The report is confidential until delivery, and diplomats close to the agency who saw copies on the weekend spoke to The Associated Press only on condition of anonymity because they were not authorized to divulge its contents. Other diplomats accredited to the Vienna-based IAEA also demanded they not be named, saying they also were not supposed to talk on the record about what would happen at the closed meeting.

The meeting also will urge North Korea, the other key international proliferation concern, to return to six-nation talks meant to entice it to move away from nuclear threats in exchange for economic and political concessions, the diplomats said.

Ahead of the start of the meeting, South Korean President Roh Moo-hyun said Monday he was certain international nuclear talks with North Korea would resume and called for more flexibility in offering incentives to convince Pyongyang to disarm.

Saudi Arabia is a relatively recent issue for the agency.

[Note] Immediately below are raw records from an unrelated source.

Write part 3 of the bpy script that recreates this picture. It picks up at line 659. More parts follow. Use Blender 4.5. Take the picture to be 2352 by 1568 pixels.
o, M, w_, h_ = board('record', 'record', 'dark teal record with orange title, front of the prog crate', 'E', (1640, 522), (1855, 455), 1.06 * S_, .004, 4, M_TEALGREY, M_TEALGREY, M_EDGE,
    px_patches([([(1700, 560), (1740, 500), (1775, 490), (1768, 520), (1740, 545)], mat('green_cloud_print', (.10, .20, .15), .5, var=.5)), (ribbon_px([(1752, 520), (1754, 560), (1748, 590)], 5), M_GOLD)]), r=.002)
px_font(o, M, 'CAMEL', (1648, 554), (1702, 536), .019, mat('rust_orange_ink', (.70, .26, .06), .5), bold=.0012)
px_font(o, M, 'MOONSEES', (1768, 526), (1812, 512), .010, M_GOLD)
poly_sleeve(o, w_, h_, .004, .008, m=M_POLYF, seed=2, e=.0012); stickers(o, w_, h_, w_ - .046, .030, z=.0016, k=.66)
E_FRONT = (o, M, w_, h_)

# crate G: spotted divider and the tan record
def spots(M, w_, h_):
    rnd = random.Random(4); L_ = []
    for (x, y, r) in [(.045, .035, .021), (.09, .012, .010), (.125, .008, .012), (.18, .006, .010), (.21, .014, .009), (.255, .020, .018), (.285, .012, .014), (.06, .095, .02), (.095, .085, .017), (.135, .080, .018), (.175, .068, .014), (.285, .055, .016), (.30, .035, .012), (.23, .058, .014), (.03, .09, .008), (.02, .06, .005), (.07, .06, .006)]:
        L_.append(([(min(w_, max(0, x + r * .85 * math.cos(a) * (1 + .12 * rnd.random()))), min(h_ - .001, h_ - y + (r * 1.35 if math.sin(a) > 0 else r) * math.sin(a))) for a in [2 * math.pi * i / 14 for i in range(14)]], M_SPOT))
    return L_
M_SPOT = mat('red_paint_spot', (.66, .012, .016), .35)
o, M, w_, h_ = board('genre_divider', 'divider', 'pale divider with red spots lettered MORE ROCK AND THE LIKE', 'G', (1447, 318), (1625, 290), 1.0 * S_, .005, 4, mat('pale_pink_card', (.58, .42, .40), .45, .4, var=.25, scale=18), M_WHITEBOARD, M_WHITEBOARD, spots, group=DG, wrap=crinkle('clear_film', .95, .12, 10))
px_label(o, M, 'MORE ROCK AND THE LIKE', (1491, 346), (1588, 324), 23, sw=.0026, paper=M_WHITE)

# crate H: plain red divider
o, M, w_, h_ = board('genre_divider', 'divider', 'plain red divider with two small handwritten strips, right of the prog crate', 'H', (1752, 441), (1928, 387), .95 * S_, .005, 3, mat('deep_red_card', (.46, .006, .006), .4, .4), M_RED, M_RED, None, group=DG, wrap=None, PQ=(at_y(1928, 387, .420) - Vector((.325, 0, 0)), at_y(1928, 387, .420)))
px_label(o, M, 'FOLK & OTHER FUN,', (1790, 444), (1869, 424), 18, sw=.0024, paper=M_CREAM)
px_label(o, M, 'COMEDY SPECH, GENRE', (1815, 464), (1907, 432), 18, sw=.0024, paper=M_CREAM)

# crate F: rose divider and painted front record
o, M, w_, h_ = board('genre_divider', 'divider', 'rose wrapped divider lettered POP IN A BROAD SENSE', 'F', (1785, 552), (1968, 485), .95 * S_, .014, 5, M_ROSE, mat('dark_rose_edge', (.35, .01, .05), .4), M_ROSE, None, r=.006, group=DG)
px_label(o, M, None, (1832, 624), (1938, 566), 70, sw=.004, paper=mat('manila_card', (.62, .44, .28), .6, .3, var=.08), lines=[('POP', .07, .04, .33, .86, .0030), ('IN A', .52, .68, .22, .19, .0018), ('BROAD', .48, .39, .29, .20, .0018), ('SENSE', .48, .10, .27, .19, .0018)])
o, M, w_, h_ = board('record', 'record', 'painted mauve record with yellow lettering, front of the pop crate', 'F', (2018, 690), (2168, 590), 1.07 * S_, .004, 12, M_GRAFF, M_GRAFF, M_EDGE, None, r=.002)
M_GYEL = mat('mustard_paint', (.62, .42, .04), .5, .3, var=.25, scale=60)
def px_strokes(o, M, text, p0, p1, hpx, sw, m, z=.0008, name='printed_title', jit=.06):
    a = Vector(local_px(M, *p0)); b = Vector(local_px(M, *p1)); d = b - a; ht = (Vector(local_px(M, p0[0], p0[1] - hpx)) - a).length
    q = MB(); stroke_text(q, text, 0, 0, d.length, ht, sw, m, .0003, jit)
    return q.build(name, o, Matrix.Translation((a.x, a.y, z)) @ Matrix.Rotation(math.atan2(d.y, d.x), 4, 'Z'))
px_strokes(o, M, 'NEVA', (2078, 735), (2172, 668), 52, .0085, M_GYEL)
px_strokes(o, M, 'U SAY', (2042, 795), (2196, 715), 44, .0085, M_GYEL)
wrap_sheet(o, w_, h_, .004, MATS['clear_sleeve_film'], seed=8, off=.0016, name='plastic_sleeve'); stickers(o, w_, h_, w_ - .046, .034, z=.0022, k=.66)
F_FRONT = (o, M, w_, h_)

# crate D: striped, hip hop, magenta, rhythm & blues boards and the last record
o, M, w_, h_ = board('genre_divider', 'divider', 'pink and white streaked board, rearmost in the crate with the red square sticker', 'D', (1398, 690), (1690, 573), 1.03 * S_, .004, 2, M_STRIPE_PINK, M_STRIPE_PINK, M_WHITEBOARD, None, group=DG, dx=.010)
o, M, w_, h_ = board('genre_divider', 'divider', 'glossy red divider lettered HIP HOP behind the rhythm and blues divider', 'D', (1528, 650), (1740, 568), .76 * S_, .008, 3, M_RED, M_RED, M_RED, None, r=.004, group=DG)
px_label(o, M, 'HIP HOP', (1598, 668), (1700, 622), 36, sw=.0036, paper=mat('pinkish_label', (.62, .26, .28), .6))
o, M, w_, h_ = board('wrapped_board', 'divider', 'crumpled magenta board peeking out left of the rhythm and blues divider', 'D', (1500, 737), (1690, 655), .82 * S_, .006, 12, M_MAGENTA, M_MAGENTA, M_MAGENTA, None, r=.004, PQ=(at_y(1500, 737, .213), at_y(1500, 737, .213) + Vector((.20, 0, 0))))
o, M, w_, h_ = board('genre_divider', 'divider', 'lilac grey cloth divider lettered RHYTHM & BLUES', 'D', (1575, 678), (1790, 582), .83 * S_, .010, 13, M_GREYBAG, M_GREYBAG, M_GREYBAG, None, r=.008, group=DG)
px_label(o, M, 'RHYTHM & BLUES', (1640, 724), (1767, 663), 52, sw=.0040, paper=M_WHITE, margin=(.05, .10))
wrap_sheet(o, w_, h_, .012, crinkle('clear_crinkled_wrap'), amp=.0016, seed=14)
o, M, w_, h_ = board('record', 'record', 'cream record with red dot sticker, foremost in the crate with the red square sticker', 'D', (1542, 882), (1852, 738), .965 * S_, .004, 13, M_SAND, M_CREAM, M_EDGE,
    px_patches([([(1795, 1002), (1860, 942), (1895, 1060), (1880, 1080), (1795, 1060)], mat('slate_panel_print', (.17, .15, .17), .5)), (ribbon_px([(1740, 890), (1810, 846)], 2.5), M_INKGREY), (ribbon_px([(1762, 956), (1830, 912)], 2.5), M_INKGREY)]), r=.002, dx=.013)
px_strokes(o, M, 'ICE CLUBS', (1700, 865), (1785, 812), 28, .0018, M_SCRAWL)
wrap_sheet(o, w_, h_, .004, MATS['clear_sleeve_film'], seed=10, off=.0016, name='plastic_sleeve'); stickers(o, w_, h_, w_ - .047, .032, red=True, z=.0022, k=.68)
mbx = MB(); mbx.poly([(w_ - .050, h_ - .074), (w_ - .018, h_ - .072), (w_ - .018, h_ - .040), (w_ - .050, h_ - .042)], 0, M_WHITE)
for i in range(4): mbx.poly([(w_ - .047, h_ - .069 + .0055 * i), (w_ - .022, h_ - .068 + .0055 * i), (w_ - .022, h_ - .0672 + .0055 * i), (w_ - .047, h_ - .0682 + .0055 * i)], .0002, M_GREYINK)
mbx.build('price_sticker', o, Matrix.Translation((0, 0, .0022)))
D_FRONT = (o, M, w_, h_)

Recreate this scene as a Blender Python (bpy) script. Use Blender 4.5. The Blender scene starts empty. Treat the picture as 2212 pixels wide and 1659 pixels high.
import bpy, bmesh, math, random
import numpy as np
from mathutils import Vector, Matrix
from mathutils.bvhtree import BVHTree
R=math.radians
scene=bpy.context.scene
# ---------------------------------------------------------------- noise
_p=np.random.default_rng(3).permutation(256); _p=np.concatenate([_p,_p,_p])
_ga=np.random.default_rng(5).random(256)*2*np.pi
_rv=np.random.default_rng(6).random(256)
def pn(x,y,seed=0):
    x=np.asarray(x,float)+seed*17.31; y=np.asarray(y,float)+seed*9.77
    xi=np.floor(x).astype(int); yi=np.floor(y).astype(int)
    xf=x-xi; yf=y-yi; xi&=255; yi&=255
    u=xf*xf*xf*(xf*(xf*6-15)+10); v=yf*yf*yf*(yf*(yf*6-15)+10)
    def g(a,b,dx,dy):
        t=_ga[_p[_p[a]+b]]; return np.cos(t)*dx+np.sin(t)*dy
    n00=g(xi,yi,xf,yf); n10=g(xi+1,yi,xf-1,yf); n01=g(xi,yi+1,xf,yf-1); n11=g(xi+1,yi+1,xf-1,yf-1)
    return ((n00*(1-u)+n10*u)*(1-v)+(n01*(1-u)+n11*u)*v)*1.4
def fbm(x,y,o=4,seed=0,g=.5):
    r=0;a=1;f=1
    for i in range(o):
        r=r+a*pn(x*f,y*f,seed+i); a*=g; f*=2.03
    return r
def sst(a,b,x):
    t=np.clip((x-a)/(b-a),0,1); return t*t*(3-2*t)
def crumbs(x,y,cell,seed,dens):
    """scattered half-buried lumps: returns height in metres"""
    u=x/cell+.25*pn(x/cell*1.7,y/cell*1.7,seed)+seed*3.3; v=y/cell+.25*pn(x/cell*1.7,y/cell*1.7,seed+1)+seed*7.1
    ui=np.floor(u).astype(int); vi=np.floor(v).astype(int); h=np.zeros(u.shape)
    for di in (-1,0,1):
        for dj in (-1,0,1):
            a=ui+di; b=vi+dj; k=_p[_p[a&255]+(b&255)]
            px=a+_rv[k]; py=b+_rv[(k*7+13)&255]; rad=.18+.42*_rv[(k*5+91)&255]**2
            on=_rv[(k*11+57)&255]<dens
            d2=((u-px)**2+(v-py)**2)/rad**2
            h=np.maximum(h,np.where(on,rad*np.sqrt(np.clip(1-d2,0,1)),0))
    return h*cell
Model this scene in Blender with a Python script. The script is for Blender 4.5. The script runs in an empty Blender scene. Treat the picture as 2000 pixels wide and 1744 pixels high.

The country has negotiated a now-outmoded deal with the IAEA that effectively excludes it from nuclear inspections in exchange for its word of honor that it does not have anything worth inspecting. After formal requests from the European Union, the United States and Australia to agree to an outside probe by agency inspectors, the Saudis will be under pressure to show some compromise at the board meeting, said the diplomats.

In Riyadh on Sunday, the Saudi news agency cited an unidentified official as saying Saudi Arabia is willing to cooperate with the U.N. nuclear monitoring agency. But the Saudi official didn't mention inspection in his remarks.